Best Actress Oscar Curse: a U of T study shows there’s some truth to it, but can it predict this Sunday’s winner?

Best Actress Oscar Curse: a U of T study shows there’s some truth to it, but can it predict this Sunday’s winner?

Our ears perked up last month when we heard about a study out of the University of Toronto’s Rotman School of Management that gave scientific credence to the so-called Best Actress Academy Award Curse. For the uninitiated, the curse refers to how Best Actress Oscar winners seem more likely to split from their spouses than fellow nominees (see: Sandra Bullock, Reese Witherspoon, Kate Winslet, Hilary Swank and Halle Berry, as well as old Hollywood icons Bette Davis and Joan Crawford). At first, we wondered if crunching Hollywood heartbreak numbers is the most effective use of our city’s most beautiful minds (doubtful), but soon we moved onto more useful thoughts, such as: could the Rotman findings be used to help predict this Sunday’s Best Actress Oscar winner?
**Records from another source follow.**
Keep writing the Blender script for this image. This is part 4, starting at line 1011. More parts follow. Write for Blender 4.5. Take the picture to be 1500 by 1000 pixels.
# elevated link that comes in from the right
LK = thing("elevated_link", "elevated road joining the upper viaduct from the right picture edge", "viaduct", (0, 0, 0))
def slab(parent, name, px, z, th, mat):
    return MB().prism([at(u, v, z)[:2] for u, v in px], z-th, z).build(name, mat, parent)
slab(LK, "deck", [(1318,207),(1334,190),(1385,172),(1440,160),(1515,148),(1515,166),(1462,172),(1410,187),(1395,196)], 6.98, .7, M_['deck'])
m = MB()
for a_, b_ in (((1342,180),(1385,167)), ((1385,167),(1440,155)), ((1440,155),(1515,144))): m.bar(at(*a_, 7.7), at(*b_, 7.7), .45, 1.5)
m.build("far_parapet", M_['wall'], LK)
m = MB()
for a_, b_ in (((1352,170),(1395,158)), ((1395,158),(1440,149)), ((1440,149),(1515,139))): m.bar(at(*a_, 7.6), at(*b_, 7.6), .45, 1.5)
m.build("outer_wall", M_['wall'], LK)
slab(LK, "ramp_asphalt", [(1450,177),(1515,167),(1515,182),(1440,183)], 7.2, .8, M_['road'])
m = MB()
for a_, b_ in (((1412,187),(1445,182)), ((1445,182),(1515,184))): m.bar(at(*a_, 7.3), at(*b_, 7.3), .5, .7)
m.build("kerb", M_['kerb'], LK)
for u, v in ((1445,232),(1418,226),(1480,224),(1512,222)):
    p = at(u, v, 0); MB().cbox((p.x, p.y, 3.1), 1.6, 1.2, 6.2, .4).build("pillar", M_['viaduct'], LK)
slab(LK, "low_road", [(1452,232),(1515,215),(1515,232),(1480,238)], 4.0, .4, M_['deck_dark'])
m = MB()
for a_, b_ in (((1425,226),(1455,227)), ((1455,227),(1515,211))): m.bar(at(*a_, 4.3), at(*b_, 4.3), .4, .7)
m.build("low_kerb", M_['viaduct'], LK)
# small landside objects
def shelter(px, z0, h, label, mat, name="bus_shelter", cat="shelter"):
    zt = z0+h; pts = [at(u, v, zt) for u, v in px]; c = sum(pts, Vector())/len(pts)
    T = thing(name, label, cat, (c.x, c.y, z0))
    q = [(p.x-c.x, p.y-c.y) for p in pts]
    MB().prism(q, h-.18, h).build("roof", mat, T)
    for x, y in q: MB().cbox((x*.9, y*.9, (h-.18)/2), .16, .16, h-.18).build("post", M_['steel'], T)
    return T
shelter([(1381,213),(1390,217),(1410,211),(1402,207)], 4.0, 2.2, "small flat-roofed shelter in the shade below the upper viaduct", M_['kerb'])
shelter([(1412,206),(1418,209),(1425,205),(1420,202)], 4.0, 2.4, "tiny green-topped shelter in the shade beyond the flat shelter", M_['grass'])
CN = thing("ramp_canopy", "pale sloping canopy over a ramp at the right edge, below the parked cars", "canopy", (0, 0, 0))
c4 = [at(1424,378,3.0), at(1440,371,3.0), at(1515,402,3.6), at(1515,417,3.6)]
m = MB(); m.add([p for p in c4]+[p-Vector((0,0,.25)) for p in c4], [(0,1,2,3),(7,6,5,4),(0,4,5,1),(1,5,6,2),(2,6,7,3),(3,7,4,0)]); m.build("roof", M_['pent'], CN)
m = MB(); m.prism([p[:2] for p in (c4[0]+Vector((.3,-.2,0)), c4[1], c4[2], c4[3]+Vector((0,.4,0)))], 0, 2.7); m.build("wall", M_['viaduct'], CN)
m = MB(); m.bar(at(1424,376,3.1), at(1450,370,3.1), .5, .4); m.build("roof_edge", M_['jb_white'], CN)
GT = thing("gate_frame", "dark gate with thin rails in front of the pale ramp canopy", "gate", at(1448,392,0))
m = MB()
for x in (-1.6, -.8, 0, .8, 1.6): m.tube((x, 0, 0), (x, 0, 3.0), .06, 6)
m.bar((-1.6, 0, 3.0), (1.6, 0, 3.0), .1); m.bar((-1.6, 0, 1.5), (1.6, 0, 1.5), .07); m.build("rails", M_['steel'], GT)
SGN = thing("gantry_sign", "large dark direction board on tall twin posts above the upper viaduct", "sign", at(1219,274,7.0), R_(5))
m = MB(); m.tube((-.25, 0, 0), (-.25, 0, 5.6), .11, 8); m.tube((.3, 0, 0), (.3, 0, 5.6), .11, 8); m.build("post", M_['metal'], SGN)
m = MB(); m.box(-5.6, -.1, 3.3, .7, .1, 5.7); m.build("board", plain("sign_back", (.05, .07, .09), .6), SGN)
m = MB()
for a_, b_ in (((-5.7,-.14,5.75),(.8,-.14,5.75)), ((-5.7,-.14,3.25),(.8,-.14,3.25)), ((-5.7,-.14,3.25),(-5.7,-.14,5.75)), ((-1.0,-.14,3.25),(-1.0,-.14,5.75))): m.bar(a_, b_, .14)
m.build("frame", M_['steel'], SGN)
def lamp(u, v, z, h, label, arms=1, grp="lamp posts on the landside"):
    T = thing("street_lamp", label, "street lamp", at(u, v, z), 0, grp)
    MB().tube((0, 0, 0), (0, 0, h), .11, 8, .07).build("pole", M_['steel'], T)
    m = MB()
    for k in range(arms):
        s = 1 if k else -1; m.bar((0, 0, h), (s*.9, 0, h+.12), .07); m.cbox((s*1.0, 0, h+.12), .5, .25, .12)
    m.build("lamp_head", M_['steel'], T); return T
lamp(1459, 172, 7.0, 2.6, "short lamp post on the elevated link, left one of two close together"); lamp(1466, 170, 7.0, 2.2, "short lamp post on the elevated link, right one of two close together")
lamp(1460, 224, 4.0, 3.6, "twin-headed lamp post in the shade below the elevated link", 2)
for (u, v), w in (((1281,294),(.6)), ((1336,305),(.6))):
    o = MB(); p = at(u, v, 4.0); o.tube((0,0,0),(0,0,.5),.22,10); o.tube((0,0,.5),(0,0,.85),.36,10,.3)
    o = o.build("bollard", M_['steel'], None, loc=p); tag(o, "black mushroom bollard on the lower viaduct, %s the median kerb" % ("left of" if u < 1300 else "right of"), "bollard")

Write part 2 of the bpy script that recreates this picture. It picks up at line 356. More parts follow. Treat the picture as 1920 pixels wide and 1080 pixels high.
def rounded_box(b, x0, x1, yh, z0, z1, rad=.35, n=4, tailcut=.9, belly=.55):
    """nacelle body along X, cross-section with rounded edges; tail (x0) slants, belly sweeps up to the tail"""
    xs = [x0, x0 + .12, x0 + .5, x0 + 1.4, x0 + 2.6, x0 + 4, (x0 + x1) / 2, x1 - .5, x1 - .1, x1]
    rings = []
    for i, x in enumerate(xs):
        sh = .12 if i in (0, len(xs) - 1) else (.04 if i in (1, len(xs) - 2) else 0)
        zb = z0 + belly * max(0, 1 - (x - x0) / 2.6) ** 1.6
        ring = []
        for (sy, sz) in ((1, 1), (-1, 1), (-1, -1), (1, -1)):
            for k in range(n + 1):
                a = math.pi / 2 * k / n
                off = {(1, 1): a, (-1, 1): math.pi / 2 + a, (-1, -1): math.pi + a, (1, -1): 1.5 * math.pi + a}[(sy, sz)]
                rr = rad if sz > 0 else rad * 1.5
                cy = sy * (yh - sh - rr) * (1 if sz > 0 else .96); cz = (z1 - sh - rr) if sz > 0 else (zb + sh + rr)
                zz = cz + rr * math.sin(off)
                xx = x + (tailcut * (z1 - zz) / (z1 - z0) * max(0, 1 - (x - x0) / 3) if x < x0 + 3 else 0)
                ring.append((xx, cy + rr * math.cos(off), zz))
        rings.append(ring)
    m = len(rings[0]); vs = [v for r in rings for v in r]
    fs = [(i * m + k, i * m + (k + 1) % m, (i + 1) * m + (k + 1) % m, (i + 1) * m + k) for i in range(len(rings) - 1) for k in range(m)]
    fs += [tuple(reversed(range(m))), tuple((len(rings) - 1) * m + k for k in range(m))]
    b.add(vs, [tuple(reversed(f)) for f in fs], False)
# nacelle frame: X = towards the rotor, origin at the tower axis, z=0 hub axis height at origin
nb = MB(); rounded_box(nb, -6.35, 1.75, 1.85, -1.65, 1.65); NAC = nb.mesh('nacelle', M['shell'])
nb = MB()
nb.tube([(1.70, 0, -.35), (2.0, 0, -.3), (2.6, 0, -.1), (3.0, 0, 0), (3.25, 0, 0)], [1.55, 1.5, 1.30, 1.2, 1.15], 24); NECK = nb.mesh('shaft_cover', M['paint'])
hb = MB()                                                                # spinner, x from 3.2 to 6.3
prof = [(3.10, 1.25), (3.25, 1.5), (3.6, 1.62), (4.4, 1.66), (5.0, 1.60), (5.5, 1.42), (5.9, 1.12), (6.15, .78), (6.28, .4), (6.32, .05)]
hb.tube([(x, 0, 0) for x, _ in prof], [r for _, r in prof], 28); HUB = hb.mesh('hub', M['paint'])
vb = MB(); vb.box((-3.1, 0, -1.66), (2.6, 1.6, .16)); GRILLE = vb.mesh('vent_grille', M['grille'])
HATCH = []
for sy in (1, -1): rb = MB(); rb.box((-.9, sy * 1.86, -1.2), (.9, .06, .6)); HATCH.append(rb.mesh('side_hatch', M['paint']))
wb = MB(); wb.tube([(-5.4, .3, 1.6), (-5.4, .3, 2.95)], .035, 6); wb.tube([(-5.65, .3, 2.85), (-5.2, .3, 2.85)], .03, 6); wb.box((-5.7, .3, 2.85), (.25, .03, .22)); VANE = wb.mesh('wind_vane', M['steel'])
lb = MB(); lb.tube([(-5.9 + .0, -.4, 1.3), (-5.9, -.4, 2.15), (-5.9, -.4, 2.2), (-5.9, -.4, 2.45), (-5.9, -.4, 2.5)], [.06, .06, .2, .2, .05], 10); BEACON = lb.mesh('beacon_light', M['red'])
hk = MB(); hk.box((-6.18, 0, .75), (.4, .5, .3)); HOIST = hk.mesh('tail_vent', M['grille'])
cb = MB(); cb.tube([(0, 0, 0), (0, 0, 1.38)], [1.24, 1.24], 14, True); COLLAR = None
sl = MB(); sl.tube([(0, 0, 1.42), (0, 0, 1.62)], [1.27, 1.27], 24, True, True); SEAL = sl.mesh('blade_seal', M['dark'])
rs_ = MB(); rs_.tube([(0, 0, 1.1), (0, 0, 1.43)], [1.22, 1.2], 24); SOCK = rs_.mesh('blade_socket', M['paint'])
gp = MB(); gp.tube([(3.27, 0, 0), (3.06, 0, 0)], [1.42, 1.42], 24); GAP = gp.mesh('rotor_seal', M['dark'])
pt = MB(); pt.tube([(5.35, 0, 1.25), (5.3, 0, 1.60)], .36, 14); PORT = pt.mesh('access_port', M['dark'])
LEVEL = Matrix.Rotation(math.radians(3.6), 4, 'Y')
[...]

The Toronto study looks at what happens postOscar, but apply a little Freakonomics-style chicken-and-egg skepticism and all of a sudden it’s unclear what came first: the golden statue or the marital strife. Perhaps a troubled personal life is more likely to inspire an Oscar-worthy performance. With this hypothesis in mind, we examine this year’s nominees »

(Image: Stefania Yarhi)

Natalie Portman
To hear Natalie “Smug Earth Mother” Portman tell it, she is the happiest woman in the world right now thanks to her fiancé and baby daddy Benjamin Millepied. The lucky groom-to-be is a dancer with the New York Ballet and was responsible for Portman’s dance preparation for Black Swan. She thinks her beau is perfect, but a recent New York Times profile paints a different picture of the man—one of a social-climbing, status-obsessed egomaniac who would impregnate Betty White if it meant moving onto the A-list. That, combined with his creepily shifting eyes, and we’re convinced that these two have the longevity potential of a leotard.
Conclusion: Portman is already the race’s uncontested front-runner, and an analysis of her love life only improves her odds.

(Image: Tony Shek)

Annette Bening
Besides being a talented actress, a brilliant woman and a fabulous female role model, Bening is also married to one of showbiz’s most legendary lotharios, Warren Beatty. Back in the day, Beatty was known for bagging just about ever actress he ever worked with, from Jane Fonda to Diane Keaton to Madonna. According to a bio that came out last year, he has slept with some 12,000 women (that’s not a typo). There have also been rumours regarding alleged tension over the couple’s daughter, who supposedly wants a sex change (mom is supportive, dad is devastated). To us, all of this means that the Beatty-Benings probably have a unique and complicated relationship. But don’t go dividing the assets just yet; they’ve been together for 20 years. If Annette was going to bail, she would have done so already.
Conclusion: Bening (who played the neurotic lesbian mom Nic in The Kids Are All Right) has the best chance of upsetting Portman’s sure thing. According to our methods, though, the only stiff man she’ll be taking home on Oscar night is her husband.

(Image: Karon Liu)

Nicole Kidman
Back when she won her first Oscar in 2002 for The Hours, Kidman’s love life was a mess. She had split from Tom Cruise the year before, and may or may not have been getting it on with (then-married) Jude Law. Almost a decade later, and her domestic life appears to be absolutely blissful. It’s not often that we totally buy affection between celeb couples, but Kidman and hubby number two, Keith Urban, seem like the real deal. Only true love could be blind to a man who uses a hair straightener. The couple recently welcomed their second daughter, and as far as Hollywood heavyweights go, they live a pretty unaffected life in Nashville.
Conclusion: Despite a heartbreaking portrayal of a woman who loses her son in Rabbit Hole, there’s no way Nicole is winning this race, which is probably a good thing given that she has an eight-week old baby at home.

(Image: Evenstar Films)

Michelle Williams
As far as we know, the Blue Valentine actress isn’t dating anyone, so our model of relationship strife leading to a more powerful performance doesn’t apply. It’s all moot, anyway—Williams has a better chance of going home with George Clooney than she does with the trophy. True, Oscar loves depressed female characters, but Williams’s portrayal of a real-life desperate housewife was too subtle to earn the Academy’s attention. At this point, the actress’s only love affair is with her daughter, Matilda, and there’s no way they’re splitting up.
Conclusion: Every study has cases that don’t fit the control group. Either way, Williams probably shouldn’t bother with writing a speech. (She should, however, bother with picking a nice dress. She showed up at the Golden Globes a few weeks ago in what appeared to be an elongated 1920s swimming costume.)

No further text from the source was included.